Written exercise:
Repeat, exactly, the run of lines that opens with the line containing "M['soffR']=mat('soffit_paint_teal',(.055,.21,.31),.6,0,3,.05)" and closes with the line containing "M['plain']=mat('plain_wall_paint',(.14,.16,.22),.7,0,3,.05)", and leave all other lines out.

Supplied records:
* start *

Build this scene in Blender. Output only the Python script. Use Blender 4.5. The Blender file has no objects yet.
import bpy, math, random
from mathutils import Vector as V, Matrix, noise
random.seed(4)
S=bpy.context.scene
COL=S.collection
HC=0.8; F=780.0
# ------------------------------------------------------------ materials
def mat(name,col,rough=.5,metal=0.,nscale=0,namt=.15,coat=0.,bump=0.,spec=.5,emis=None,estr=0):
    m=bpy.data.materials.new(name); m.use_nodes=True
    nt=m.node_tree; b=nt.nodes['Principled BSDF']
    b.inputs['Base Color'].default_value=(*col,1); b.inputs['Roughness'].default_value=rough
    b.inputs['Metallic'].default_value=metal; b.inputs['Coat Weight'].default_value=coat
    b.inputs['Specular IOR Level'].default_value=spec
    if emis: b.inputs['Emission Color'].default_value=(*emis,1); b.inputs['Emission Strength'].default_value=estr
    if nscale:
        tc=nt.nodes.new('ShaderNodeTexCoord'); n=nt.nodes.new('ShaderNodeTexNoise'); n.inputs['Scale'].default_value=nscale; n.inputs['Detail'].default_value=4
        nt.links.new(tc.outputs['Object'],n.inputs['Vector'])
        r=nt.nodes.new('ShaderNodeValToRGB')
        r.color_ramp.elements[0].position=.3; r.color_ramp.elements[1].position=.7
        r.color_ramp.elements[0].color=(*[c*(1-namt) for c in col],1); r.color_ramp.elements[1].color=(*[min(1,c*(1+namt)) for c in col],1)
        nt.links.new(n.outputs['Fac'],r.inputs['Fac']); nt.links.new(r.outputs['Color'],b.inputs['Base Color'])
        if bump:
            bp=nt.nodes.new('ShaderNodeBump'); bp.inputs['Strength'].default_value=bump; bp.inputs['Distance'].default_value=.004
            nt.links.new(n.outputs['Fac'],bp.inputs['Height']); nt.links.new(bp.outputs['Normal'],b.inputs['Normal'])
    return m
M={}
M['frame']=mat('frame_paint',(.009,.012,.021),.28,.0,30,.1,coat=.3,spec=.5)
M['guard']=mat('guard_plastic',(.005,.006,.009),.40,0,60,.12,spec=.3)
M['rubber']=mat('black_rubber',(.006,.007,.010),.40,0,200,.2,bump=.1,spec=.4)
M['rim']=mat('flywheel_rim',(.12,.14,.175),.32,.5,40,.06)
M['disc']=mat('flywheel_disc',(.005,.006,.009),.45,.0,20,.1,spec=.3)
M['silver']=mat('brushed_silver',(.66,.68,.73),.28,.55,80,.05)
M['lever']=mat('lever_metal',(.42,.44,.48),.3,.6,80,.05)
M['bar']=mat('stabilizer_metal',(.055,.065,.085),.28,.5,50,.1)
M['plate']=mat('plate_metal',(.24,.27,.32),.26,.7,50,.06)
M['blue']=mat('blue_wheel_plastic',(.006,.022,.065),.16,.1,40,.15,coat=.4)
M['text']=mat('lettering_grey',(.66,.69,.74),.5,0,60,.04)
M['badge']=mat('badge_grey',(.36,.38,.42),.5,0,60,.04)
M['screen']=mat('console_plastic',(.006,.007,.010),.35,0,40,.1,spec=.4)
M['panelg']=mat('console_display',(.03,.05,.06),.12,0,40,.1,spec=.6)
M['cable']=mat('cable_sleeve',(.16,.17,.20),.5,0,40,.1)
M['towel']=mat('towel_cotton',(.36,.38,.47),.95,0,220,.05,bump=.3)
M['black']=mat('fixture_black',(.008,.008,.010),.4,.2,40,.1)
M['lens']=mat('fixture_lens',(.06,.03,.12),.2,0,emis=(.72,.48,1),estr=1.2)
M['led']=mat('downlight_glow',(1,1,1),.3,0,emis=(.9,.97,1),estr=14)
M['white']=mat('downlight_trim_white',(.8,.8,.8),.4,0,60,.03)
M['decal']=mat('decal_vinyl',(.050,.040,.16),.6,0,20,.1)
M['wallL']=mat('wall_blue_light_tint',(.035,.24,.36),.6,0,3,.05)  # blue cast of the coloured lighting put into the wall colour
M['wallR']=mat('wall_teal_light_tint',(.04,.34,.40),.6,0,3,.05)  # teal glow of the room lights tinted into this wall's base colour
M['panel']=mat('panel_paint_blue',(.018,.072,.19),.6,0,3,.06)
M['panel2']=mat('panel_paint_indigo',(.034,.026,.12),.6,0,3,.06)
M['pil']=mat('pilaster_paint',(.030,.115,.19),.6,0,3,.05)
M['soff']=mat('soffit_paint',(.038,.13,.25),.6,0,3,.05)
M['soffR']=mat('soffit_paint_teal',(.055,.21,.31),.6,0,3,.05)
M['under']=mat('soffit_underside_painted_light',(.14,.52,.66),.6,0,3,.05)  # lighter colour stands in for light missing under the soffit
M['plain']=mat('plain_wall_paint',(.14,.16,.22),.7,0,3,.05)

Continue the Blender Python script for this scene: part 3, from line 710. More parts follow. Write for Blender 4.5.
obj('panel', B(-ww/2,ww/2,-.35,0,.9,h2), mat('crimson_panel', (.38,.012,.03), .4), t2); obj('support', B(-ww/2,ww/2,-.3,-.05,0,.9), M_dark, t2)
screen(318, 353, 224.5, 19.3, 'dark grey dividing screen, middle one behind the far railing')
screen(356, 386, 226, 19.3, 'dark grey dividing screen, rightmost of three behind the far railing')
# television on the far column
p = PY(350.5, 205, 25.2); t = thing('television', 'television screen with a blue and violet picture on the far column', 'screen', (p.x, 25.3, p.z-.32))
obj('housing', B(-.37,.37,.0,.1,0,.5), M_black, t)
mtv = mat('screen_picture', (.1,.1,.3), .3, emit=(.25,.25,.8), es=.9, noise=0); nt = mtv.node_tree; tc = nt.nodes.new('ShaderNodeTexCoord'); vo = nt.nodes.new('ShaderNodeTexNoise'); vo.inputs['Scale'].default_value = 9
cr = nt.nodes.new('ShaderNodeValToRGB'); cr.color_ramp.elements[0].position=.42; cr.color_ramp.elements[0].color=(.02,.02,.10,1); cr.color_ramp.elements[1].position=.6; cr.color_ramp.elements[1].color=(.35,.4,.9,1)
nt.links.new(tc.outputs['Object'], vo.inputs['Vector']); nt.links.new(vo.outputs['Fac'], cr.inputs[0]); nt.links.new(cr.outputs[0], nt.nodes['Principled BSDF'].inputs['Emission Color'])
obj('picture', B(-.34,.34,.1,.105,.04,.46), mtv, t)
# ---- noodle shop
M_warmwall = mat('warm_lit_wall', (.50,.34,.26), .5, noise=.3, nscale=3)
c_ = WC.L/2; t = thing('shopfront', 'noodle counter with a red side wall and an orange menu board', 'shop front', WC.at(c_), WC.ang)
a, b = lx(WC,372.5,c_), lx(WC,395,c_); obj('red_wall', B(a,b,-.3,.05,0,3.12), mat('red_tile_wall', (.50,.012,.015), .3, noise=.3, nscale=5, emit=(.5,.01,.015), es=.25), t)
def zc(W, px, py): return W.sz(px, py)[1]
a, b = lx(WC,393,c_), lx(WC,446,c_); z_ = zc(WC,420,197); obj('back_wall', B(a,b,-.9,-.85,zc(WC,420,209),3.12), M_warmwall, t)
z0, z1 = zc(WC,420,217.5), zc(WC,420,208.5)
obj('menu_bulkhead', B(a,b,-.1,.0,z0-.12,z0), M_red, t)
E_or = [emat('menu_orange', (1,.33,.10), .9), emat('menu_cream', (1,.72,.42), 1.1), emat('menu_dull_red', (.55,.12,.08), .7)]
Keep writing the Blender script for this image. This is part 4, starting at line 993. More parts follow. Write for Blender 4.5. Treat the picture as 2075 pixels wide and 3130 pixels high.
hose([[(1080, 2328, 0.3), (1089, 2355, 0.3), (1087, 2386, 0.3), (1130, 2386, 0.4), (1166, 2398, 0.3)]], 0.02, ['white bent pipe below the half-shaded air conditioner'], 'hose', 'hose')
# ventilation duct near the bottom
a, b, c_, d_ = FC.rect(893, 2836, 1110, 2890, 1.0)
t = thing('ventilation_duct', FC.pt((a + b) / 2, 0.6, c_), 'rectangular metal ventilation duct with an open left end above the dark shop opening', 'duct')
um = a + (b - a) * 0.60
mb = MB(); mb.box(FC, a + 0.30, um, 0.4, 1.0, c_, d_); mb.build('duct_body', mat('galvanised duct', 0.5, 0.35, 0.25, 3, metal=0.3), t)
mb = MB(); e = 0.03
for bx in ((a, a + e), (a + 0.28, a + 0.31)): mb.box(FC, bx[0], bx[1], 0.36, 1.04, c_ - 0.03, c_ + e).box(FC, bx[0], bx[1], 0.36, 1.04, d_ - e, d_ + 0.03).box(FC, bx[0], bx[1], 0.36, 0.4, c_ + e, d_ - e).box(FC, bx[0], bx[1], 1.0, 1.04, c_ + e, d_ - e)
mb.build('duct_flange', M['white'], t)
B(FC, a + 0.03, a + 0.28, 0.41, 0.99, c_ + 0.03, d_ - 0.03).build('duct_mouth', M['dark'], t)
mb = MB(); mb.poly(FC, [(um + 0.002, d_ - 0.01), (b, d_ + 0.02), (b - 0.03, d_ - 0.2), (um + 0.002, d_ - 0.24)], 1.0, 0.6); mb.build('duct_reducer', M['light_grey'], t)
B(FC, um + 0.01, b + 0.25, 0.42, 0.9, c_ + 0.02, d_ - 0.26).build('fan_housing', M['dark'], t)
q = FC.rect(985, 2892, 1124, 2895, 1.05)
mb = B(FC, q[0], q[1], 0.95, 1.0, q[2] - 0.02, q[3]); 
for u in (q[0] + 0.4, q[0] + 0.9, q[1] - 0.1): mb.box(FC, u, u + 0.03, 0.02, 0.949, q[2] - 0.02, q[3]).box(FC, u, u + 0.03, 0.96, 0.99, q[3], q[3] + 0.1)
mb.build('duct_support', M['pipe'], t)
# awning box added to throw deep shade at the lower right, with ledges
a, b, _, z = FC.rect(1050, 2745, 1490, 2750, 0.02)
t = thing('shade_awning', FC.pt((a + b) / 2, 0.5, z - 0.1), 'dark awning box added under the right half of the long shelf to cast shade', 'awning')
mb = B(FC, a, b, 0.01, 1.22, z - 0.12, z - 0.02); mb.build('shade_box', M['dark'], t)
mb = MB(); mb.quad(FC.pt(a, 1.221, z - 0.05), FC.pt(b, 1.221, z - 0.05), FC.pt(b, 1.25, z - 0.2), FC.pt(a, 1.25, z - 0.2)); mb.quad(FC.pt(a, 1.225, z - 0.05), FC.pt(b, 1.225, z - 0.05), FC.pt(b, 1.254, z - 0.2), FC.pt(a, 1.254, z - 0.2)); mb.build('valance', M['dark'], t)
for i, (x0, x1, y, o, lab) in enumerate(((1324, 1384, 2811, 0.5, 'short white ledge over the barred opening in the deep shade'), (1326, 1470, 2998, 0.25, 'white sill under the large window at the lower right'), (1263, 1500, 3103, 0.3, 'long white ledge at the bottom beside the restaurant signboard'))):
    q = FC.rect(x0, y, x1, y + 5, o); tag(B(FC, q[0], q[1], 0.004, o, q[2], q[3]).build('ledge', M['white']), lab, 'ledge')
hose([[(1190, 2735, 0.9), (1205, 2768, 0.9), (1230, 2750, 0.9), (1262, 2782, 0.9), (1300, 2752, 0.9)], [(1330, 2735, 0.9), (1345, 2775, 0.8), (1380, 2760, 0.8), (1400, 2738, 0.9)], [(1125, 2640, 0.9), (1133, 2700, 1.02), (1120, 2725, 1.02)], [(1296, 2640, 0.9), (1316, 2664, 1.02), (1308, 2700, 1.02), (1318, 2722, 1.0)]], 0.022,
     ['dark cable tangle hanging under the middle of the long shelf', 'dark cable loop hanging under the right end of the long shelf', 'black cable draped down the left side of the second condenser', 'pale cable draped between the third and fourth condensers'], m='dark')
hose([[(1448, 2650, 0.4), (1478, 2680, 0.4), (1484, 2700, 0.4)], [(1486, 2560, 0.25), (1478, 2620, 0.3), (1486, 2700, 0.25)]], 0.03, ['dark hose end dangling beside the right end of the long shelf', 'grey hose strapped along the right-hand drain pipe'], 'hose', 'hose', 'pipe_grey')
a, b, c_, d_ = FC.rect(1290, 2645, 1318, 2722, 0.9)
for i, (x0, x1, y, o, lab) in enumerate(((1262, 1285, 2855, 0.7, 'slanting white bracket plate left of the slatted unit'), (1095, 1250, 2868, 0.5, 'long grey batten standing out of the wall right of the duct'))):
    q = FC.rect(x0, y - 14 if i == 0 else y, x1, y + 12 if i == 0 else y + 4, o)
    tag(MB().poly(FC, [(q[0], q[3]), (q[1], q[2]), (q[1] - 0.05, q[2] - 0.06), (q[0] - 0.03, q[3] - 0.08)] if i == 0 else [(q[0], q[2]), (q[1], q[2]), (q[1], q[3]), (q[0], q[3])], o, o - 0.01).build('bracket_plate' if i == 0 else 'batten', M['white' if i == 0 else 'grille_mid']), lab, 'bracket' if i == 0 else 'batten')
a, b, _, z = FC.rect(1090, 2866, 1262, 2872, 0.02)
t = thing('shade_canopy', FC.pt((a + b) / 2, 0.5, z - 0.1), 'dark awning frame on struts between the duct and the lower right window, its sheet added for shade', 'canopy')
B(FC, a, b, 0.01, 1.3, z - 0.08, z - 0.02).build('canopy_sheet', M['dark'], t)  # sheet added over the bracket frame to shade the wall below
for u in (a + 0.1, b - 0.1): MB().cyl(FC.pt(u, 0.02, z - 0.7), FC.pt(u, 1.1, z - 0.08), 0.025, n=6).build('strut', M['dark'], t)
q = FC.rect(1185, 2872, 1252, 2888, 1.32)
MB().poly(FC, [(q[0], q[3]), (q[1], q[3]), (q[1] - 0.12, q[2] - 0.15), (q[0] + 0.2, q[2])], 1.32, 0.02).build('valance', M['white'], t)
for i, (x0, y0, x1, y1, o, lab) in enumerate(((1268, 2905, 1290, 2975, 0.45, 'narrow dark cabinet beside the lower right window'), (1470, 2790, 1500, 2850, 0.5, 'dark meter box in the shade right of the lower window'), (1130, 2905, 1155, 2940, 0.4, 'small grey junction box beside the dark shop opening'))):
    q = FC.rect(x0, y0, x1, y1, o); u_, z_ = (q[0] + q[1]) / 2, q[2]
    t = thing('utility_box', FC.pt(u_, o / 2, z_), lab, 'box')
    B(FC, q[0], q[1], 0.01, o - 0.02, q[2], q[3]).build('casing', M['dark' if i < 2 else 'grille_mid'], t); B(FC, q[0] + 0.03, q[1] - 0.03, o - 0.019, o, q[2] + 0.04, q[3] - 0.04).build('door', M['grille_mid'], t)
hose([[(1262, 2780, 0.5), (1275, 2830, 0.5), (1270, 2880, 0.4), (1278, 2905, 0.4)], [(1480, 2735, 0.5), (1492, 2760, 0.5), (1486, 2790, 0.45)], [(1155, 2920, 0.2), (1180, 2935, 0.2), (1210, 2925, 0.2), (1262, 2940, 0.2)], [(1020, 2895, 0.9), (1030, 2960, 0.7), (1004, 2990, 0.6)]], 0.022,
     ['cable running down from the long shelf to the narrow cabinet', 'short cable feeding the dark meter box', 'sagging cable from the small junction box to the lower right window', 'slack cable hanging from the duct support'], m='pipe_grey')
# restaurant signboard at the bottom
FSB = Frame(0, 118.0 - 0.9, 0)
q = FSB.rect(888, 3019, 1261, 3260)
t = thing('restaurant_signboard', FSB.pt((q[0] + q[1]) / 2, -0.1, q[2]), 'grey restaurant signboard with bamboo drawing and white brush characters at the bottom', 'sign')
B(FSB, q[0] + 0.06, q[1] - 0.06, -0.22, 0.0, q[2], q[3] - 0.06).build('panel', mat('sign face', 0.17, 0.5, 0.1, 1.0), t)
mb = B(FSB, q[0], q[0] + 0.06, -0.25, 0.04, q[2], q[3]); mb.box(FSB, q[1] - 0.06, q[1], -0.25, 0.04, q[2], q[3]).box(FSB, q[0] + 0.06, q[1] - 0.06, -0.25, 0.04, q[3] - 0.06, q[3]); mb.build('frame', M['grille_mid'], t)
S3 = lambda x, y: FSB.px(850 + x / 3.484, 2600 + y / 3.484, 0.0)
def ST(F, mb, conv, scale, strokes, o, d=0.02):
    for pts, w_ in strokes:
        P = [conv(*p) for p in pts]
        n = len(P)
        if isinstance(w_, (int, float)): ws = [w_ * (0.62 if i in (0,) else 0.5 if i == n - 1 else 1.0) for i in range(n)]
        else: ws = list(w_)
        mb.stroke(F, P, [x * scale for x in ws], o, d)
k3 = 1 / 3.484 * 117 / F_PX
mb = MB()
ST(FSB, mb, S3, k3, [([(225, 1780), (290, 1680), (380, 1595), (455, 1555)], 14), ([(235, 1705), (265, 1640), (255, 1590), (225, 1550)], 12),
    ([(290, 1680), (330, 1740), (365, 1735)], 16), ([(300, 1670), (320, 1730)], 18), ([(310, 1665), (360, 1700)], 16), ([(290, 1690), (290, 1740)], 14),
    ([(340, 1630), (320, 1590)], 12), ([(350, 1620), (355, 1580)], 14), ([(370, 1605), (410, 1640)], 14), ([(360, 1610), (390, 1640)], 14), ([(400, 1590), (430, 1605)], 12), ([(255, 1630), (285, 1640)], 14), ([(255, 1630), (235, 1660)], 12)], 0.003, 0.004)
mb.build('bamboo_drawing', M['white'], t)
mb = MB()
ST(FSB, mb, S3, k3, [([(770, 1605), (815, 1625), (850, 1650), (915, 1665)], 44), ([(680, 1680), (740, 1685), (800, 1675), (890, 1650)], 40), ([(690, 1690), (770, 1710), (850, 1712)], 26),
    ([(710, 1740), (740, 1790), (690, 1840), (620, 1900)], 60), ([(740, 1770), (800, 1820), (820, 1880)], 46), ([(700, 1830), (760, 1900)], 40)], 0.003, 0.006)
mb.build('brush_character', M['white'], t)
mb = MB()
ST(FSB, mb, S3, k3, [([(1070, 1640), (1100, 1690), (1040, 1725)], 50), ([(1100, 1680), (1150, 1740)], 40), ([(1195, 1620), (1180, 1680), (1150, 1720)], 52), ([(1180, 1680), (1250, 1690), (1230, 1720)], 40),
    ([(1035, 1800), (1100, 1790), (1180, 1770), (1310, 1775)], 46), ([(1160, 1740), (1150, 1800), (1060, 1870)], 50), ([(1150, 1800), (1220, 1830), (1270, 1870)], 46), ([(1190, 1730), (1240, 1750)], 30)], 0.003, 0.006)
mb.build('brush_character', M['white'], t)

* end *

Solution:
M['soffR']=mat('soffit_paint_teal',(.055,.21,.31),.6,0,3,.05)
M['under']=mat('soffit_underside_painted_light',(.14,.52,.66),.6,0,3,.05)  # lighter colour stands in for light missing under the soffit
M['plain']=mat('plain_wall_paint',(.14,.16,.22),.7,0,3,.05)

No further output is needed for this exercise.